▶ [OBJECTIVE]
Locate every line below that contains the word "structure" and copy it.

===== DATA SECTION =====

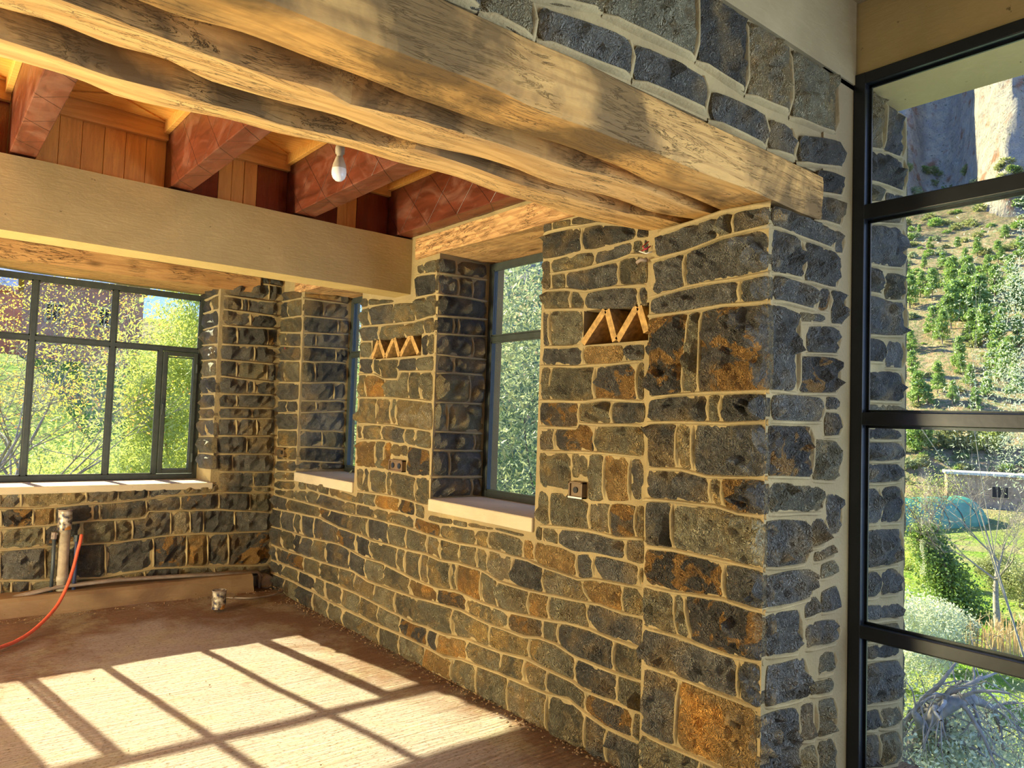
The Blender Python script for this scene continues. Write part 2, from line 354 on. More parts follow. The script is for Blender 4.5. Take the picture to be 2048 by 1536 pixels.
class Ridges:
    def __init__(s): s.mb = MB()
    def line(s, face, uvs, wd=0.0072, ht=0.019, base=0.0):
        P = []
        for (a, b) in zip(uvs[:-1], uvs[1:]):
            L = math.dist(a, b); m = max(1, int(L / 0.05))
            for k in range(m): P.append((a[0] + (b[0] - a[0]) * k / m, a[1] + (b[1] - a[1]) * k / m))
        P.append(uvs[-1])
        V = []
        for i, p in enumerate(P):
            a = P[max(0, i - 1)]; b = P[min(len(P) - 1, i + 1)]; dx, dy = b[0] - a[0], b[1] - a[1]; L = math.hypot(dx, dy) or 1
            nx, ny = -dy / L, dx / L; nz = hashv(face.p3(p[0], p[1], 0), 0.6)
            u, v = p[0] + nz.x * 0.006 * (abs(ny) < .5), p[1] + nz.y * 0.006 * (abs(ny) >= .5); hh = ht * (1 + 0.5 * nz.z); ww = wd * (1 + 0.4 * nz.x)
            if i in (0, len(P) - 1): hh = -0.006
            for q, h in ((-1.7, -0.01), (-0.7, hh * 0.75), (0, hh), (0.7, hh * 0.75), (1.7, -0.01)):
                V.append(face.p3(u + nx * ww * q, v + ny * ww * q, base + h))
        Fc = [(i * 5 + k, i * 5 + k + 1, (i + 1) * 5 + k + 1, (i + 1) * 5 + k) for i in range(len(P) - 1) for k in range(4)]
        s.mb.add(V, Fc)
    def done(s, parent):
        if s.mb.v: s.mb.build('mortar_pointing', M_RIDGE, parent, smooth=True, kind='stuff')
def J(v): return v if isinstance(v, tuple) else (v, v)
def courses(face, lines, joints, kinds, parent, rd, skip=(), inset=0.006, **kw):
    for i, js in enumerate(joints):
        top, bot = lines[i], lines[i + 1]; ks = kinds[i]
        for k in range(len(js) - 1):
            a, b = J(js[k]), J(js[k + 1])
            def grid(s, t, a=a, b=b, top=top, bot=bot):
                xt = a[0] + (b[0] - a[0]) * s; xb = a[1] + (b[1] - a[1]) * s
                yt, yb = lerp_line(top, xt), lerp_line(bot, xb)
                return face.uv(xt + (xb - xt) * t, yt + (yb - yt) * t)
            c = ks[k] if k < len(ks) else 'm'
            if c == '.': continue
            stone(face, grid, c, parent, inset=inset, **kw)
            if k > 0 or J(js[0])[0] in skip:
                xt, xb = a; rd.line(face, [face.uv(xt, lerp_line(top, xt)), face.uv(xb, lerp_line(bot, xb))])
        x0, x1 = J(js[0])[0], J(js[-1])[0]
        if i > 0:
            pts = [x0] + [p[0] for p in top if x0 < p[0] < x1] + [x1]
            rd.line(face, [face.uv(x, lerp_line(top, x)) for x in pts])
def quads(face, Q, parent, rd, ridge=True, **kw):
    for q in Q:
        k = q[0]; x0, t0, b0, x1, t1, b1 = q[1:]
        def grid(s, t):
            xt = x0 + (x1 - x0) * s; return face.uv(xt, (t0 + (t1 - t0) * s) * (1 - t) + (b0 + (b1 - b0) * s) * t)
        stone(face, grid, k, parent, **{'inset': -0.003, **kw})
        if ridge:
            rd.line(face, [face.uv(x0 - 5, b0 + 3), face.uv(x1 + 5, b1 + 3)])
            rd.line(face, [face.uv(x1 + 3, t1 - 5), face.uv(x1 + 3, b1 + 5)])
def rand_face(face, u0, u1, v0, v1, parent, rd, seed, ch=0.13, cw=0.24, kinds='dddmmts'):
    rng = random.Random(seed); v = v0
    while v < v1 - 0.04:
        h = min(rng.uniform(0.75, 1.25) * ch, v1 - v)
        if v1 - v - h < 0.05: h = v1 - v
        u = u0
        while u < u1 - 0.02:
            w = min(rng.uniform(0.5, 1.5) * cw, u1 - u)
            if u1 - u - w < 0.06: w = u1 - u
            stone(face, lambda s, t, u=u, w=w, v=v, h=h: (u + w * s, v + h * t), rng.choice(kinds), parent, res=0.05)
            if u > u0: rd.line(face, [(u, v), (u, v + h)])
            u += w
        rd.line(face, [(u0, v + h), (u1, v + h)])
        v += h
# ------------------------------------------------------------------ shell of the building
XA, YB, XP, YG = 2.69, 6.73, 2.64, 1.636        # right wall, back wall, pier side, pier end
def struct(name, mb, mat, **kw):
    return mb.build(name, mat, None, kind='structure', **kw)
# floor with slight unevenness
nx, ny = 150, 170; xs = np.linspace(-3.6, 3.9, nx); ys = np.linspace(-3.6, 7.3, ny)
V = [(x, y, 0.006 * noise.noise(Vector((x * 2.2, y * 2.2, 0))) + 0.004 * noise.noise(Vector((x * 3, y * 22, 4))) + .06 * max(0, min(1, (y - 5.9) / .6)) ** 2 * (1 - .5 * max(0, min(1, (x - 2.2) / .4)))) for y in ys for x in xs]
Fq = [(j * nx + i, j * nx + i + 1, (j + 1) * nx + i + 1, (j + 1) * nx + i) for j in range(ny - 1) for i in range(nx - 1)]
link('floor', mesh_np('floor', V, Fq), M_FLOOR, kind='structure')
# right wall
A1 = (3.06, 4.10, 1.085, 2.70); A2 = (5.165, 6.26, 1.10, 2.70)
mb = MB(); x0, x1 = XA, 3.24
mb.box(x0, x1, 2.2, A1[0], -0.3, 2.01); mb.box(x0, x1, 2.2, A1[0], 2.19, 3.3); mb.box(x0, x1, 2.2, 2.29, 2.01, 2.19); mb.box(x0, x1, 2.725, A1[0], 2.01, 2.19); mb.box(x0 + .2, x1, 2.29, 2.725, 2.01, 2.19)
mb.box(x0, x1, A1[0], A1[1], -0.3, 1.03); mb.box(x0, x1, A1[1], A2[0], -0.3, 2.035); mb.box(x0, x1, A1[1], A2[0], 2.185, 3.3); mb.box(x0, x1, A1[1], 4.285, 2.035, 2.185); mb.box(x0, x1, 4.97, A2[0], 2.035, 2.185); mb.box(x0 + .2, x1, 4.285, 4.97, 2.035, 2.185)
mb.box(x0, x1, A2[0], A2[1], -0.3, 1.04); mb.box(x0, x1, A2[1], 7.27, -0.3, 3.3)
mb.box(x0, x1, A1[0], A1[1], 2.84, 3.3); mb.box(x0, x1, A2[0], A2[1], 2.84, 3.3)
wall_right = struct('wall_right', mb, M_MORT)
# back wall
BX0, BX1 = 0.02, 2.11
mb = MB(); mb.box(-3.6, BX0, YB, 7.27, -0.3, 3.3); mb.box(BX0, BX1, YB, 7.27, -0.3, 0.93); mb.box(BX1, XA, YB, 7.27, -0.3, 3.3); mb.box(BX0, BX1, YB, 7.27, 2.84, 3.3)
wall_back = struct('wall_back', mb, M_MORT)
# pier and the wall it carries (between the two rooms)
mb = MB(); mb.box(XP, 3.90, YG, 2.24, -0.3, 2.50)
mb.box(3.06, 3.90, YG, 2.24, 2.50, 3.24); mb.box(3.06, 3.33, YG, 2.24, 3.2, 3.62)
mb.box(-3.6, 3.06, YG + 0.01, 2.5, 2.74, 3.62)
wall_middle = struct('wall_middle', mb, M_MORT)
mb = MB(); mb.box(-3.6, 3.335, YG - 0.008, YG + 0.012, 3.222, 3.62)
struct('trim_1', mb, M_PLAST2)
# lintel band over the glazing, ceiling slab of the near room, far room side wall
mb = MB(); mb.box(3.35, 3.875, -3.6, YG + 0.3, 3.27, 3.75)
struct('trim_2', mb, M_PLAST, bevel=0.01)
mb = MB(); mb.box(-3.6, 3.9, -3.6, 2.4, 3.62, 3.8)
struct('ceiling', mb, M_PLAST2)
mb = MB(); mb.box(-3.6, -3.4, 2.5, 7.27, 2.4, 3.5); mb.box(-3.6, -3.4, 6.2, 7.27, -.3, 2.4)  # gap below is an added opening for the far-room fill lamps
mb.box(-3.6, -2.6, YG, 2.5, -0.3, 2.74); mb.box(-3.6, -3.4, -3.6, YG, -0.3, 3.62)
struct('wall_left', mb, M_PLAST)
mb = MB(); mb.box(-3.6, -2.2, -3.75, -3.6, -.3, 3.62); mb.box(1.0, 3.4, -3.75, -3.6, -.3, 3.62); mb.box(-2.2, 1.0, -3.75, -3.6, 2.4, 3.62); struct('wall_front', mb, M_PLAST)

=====

▶ [CORRECT RESPONSE]
    return mb.build(name, mat, None, kind='structure', **kw)
link('floor', mesh_np('floor', V, Fq), M_FLOOR, kind='structure')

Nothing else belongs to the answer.